В это воскресенье у Флобера никого больше не было, и наша беседа с Тургеневым затянулась. Я расспрашивал писателя о его методе работы, недоумевал, почему он сам не переводит своих книг; надо заметить, что он очень хорошо говорил по-французски, только чуть-чуть медленно, что объяснялось его требовательностью к себе.
Тургенев признался мне, что Академия и академический словарь повергают его в трепет. Он перелистывает дрожащими пальцами этот грозный словарь, точно кодекс словосочетаний, карающий любую вольность. После этих поисков он терзается сомнениями, которые убивают удачу и лишают его всякого желания дерзать. Мне помнится, что в очерке, написанном в то время, Тургенев не отважился сказать «бледные глаза» из страха перед Сорока бессмертными и перед тем, как они отнесутся к этому эпитету.
Я не впервые сталкивался с подобными страхами: они обуревали и моего друга Мистраля, тоже завороженного куполом Академии — этим бутафорским монументом, фигурирующим в круглой рамке на изданиях Дидо.
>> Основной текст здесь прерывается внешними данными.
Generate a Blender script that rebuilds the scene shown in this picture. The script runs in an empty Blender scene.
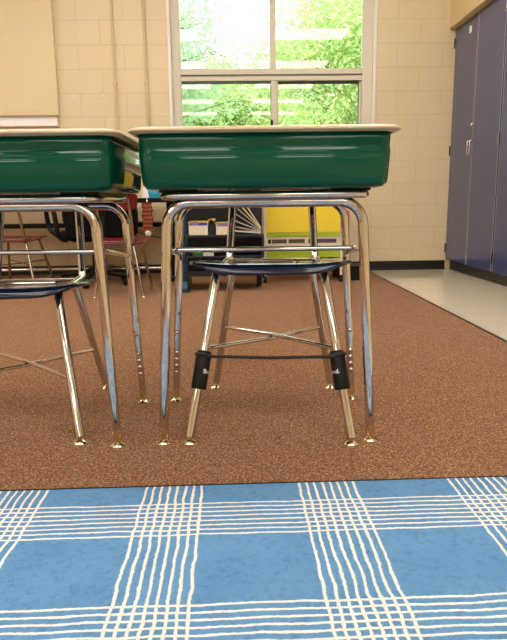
import bpy, bmesh, math, random
from mathutils import Vector, Matrix
random.seed(7)
PI = math.pi
C = bpy.context.scene.collection
S = bpy.context.scene

# ------------------------------------------------------------------ camera
FPX, PITCH, ROLL, YAW, EYE = 600.0, 0.1923, -0.0126, 0.025, 0.6432
Fv = Vector((math.sin(YAW)*math.cos(PITCH), math.cos(YAW)*math.cos(PITCH), -math.sin(PITCH)))
R0 = Vector((math.cos(YAW), -math.sin(YAW), 0)); U0 = R0.cross(Fv)
Rv = math.cos(ROLL)*R0 + math.sin(ROLL)*U0
Uv = -math.sin(ROLL)*R0 + math.cos(ROLL)*U0
cd = bpy.data.cameras.new('camera'); cam = bpy.data.objects.new('camera', cd); C.objects.link(cam)
cd.sensor_fit = 'VERTICAL'; cd.sensor_height = 36; cd.sensor_width = 36*507/640
cd.lens = FPX/640*36; cd.clip_start = .02; cd.clip_end = 200
m = Matrix(((Rv.x, Uv.x, -Fv.x, 0), (Rv.y, Uv.y, -Fv.y, 0), (Rv.z, Uv.z, -Fv.z, EYE), (0, 0, 0, 1)))
cam.matrix_world = m
S.camera = cam

# ------------------------------------------------------------------ materials
def lin(c):
    return tuple(((v/255)/12.92 if v/255 <= .04045 else ((v/255+.055)/1.055)**2.4) for v in c)
MATS = {}
def mat(name, rgb, rough=.5, metal=0, coat=0, spec=.5, noise=0, nscale=40, bump=0, bscale=200, srgb=True):
    if name in MATS: return MATS[name]
    mt = bpy.data.materials.new(name); mt.use_nodes = True
    nt = mt.node_tree; b = nt.nodes['Principled BSDF']
    col = lin(rgb) if srgb else rgb
    b.inputs['Base Color'].default_value = (*col, 1)
    b.inputs['Roughness'].default_value = rough
    b.inputs['Metallic'].default_value = metal
    b.inputs['Coat Weight'].default_value = coat
    b.inputs['Coat Roughness'].default_value = .22 if name == 'blue_cabinet' else .04
    b.inputs['Specular IOR Level'].default_value = spec
    tc = nt.nodes.new('ShaderNodeTexCoord')
    if noise:
        n = nt.nodes.new('ShaderNodeTexNoise'); n.inputs['Scale'].default_value = nscale; n.inputs['Detail'].default_value = 4
        nt.links.new(tc.outputs['Object'], n.inputs['Vector'])
        mx = nt.nodes.new('ShaderNodeMix'); mx.data_type = 'RGBA'
        mx.inputs['A'].default_value = (*[v*(1-noise) for v in col], 1)
        mx.inputs['B'].default_value = (*[min(1, v*(1+noise)) for v in col], 1)
        nt.links.new(n.outputs['Fac'], mx.inputs['Factor']); nt.links.new(mx.outputs['Result'], b.inputs['Base Color'])
    if bump:
        n2 = nt.nodes.new('ShaderNodeTexNoise'); n2.inputs['Scale'].default_value = bscale
        nt.links.new(tc.outputs['Object'], n2.inputs['Vector'])
        bp = nt.nodes.new('ShaderNodeBump'); bp.inputs['Strength'].default_value = bump; bp.inputs['Distance'].default_value = .002
        nt.links.new(n2.outputs['Fac'], bp.inputs['Height']); nt.links.new(bp.outputs['Normal'], b.inputs['Normal'])
    MATS[name] = mt
    return mt

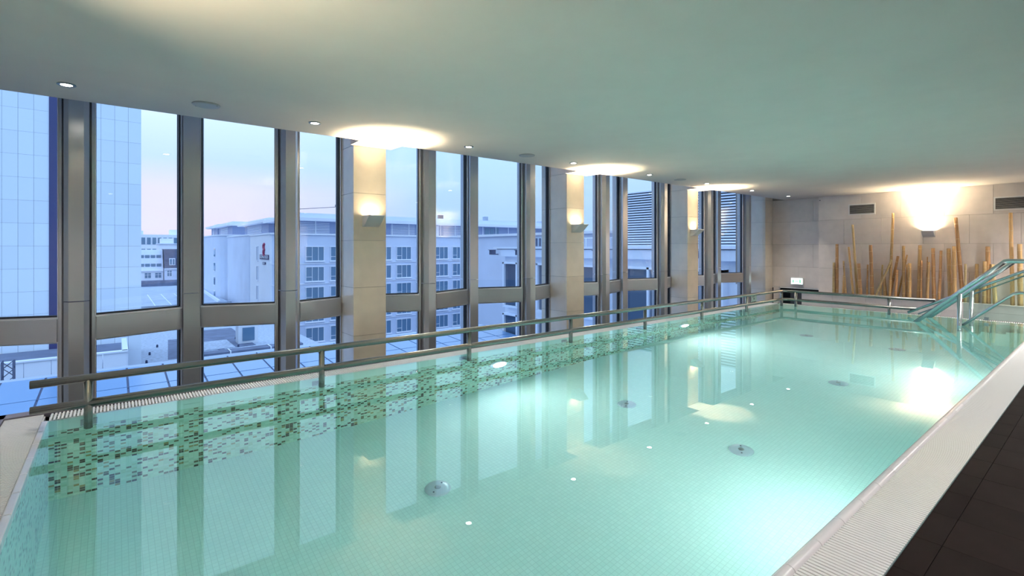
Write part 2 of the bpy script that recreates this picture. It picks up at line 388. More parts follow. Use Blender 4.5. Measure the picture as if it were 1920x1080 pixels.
# ================================================================== FLOOR AND POOL
fl = struct('floor', MB().box(-.527, 3.0, -1.05, 14.42, -.30, -.012), deck_joint, 'dark tiled pool deck')
struct('floor', MB().box(-7.0, -.527, -1.05, 15.5, -2.15, -2.05).box(-4.55, -.53, 10.85, 10.88, -1.5, -.03), dark_gap, 'lower level round the pool shell')
tm = {}
ys = [-.80+.293*k for k in range(0, 42)]
xs = [-.527, -.441, -.148, .145, .438, .731, 1.024, 1.317]
offs = 2.195 % .293
cnt = 0
for a, b in zip(xs, xs[1:]):
    for k in range(0, 38):
        y0 = offs+.293*(k-2)
        if y0 < -1.0 or y0+.293 > 10.7: continue
        if a > .4 and y0 < .3: continue
        key = round(b-a, 3)
        if key not in tm: tm[key] = MB().box(.0012, key-.0012, .0012, .293-.0012, -.012, 0).mesh('tile', deck_tile)
        put('tile', tm[key], fl, (a, y0, 0)); cnt += 1
part('edge_strip', MB().box(-.531, -.527, -.6, 10.74, -.02, .002), steel_d, fl)

pool = struct('trim_pool', None, None, 'tiled pool basin')
pool.name = 'pool_basin'
part('basin_floor', MB().box(PX0-.2, PX1+.2, PY0-.2, PY1+.2, -DEPTH-.1, -DEPTH), pool_floor_m, pool)
part('mosaic_wall', MB().box(PX0-.06, PX0, PY0, PY1, -DEPTH, -.27), mosaic_yz, pool)
bl = part('band_tiles', MB().box(PX0-.06, PX0+.0, PY0, PY1, -.27, -.028), pool_band, pool)
part('mosaic_wall', MB().box(PX0-.06, PX1, PY0-.04, PY0, -DEPTH, -.10), mosaic_xz, pool)
part('band_tiles', MB().box(PX0-.06, PX1, PY0-.04, PY0, -.10, -.028), pool_band, pool)
part('pool_wall', MB().box(PX1, PX1+.06, PY0-.04, PY1, -DEPTH, -.03), pool_side_plain, pool)
part('pool_wall', MB().box(PX0-.06, PX1+.06, PY1, PY1+.04, -DEPTH, -.028), pool_side_plain, pool)
# steps in the far right corner of the basin
for k in range(5):
    part('pool_step', MB().box(PX1-.26*(k+1), PX1-.26*k, 9.70, PY1, -DEPTH, -.20*(k+1)), pool_side_plain, pool)
# channel under the gratings
part('overflow_channel', MB().box(PX0-.20, PX0-.06, PY0-.25, PY1+.06, -.20, -.12).box(PX1+.04, -.53, PY0-.25, PY1, -.20, -.12).box(PX0-.2, -.53, PY0-.25, PY0-.04, -.20, -.12), dark_gap, pool)

water = put('water', MB().poly([(PX0, PY0, 0), (PX1+.005, PY0, 0), (PX1+.005, PY1, 0), (PX0, PY1, 0)]).mesh('water', wm))
tag(water, 'still turquoise pool water mirroring the windows', 'water', kind='stuff')

# right overflow grating
gr = thing('overflow_grate', 'long white slatted overflow grate along the dark tiled deck', 'grate', (0, 0, 0), group='overflow gratings round the pool')
mb = MB(); y = PY0-.02
while y < 10.70: mb.box(-.732, -.5315, y, y+.0135, -.022, .0); y += .0206
stuff(part('slats', mb, white_pvc, gr))
part('bearers', MB().box(-.722, -.708, PY0-.02, 10.7, -.12, -.012).box(-.64, -.626, PY0-.02, 10.7, -.12, -.012).box(-.556, -.542, PY0-.02, 10.7, -.12, -.012), white_pvc, gr)
# curb of rounded white tiles
cb = thing('pool_curb', 'rounded white ceramic curb between the water and the deck grate', 'curb', (0, 0, 0))
prof = []
for k in range(9):
    a = math.pi-math.pi*k/8; prof.append((-.756+.0245*math.cos(a), -.012+.024*math.sin(a)))
prof = [(-.7805, -.09)]+prof+[(-.7315, -.09)]
def curb_mesh(L):
    m2 = MB(); i = 0; n = len(prof)
    m2.v = [(p[0], .0018, p[1]) for p in prof]+[(p[0], L-.0018, p[1]) for p in prof]
    m2.v += m2.v[:]                       # the end faces get their own corners
    m2.f.append(tuple(range(2*n, 3*n))); m2.f.append(tuple(range(4*n-1, 3*n-1, -1)))
    for k in range(n):
        if 0 < k < n-2: m2.smooth.add(len(m2.f))
        m2.f.append((k, k+n, (k+1) % n+n, (k+1) % n))
    return m2.mesh('curb_tile', white_cer)
cm = curb_mesh(.2465)
y = 1.886-.2465*9
while y < 10.5:
    put('curb_tile', cm, cb, (0, y, 0)); y += .2465
part('mortar', MB().box(-.777, -.735, PY0, 10.6, -.09, -.002), deck_joint, cb)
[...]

Я высказал по этому поводу Тургеневу все, что накипело у меня на душе, а именно: что французский язык не мертвый язык, на котором можно писать по словарю застывших выражений, расположенных в алфавитном порядке, как в «Градусе».[98] Для меня язык — прекрасная, полноводная река, в которой трепещет и кипит жизнь. Река уносит по пути много мусора — люди все в нее кидают, — но не мешайте ей течь: она сумеет отобрать самое ценное.